What is the maximum frequency that can be practical to build a filter with discrete components?
I need a band pass filter for 1090Mhz.
What is the maximum frequency that can be practical to build a filter with discrete components?
I need a band pass filter for 1090Mhz.
Lumped elements are theoretical constructs from the lumped element model. So you can't really build a filter from lumped elements at any frequency.
But, you can ask at what frequency discrete components stop being approximated by the lumped element model. As a rule of thumb, anything that is physically bigger than 1/10th of a wavelength is definitely not well approximated by a lumped element. At 1 GHz, that's about 2.7 cm, so a discrete component filter at that frequency is not entirely out of the question.

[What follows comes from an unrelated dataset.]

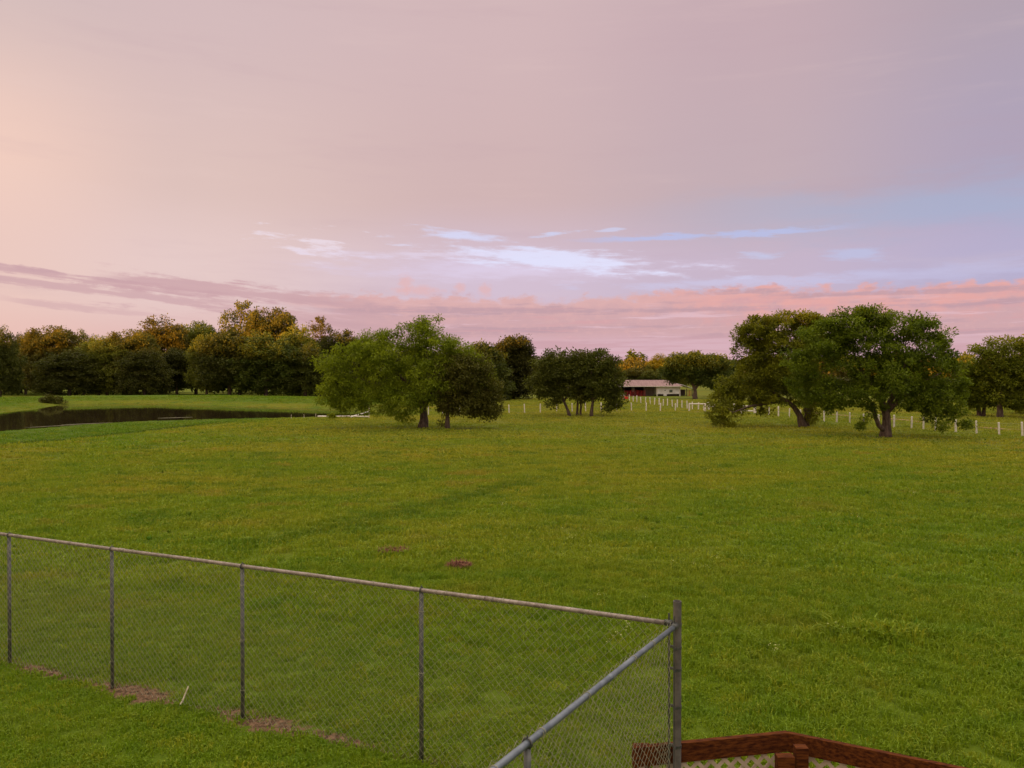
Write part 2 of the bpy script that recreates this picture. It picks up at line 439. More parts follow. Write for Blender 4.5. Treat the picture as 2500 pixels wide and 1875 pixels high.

However, all but the most basic filters can be quite sensitive to parasitic elements, which will be significant at sizes even less than 1/10th of a wavelength. So the filter must be significantly smaller than 2.7 cm.
I'd say it's not entirely out of the question, but you will probably need to build this filter on a PCB, with a good layout, and surface mount components, and small ones at that.
Two datapoints that might help:
A previous company we had a 20-6000 MHz diplexer with a changeover at about 900 MHz, using 0402 parts. Some trial and error to get it to match the simulated design.
A current bandpass (highpass+lowpass) filter for 570-1050 MHz is made entirely from discrete parts, including hand-wound wire inductors instead of chip inductors. Good for tuning.
Capacitors work comfortably up to many GHz, but most inductors SRF is only a few hundred MHz. Coilcraft and others make conical inductors, which start off on an incredible 0.1 mm pitch, to give some high frequency inductance, and go up to perhaps 1 or 2 mm to give the necessary total inductance.
At 1090 MHz a quarter wave is only 40 mm on PCB, so you are entering stripline filter territory. Here is a very nice filter by W1GHZ for 1296 MHz which you could probably scale and trim. A VNA for this frequency range is now under $50!
To design any filter, you need s parm specs.
Then realization will determine the requirements of stripline and or discrete components based on tolerances and layout.
The higher the Q, the greater need for precision stripline reactances and controlled impedance thru board-shop “electrical testing” by TDR methods on test coupons to validate the Dk assumptions and tolerances for quality control.